Dans ce cas, et on en revient à la question du doute que nous évoquions plus haut, du point de vue moral, l'homme bon et l'homme mauvais se valent au niveau de leur motivation, seul leur impact sur le monde et donc sur autrui les différencie. Ce qu'il conviendrait donc de faire, en tant qu'individu, pris dans cette continuelle bourrasque de choix, est de mesurer sans cesse lesquels de nos choix (qui s'orientent toujours vers notre intérêt personnel) ajoutent du bien au pot commun, lesquels en retirent un peu de mal, et lesquels sont neutres, et peuvent donc être faits sans scrupules. En se fixant cet objectif comme but premier, l'on pourrait ensuite travailler sur soi pour faire coïncider petit à petit son intérêt personnel (ou ce que l'on ressent comme tel), et l'intérêt commun, en se forçant par exemple à écouter certaines informations à certaines heures ou à ouvrir l'œil sur certains défauts du monde, de manière à ne plus se sentir bien tant qu'on ne s'efforce pas d'y remédier.

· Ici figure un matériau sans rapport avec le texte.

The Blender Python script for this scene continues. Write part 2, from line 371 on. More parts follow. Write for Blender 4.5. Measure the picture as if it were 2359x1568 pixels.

Mais à l'évidence, cette attitude contient le risque important de nuire à notre bonheur d'individu singulier, et satisfait d'une voie moyenne, où nous n'écrasons certes pas notre prochain à la première occasion, mais où nous ne cherchons pas non plus à éliminer la misère partout où elle se trouve. Pourquoi et d'après quels principes faudrait-il mettre en péril notre bonheur individuel pour contribuer au bonheur collectif ? Pourquoi lutter pour le bien et contre le mal ? C'est à ces quelques questions qu'il faudrait essayer de répondre, faute de se contenter d'un vain bruit de fond.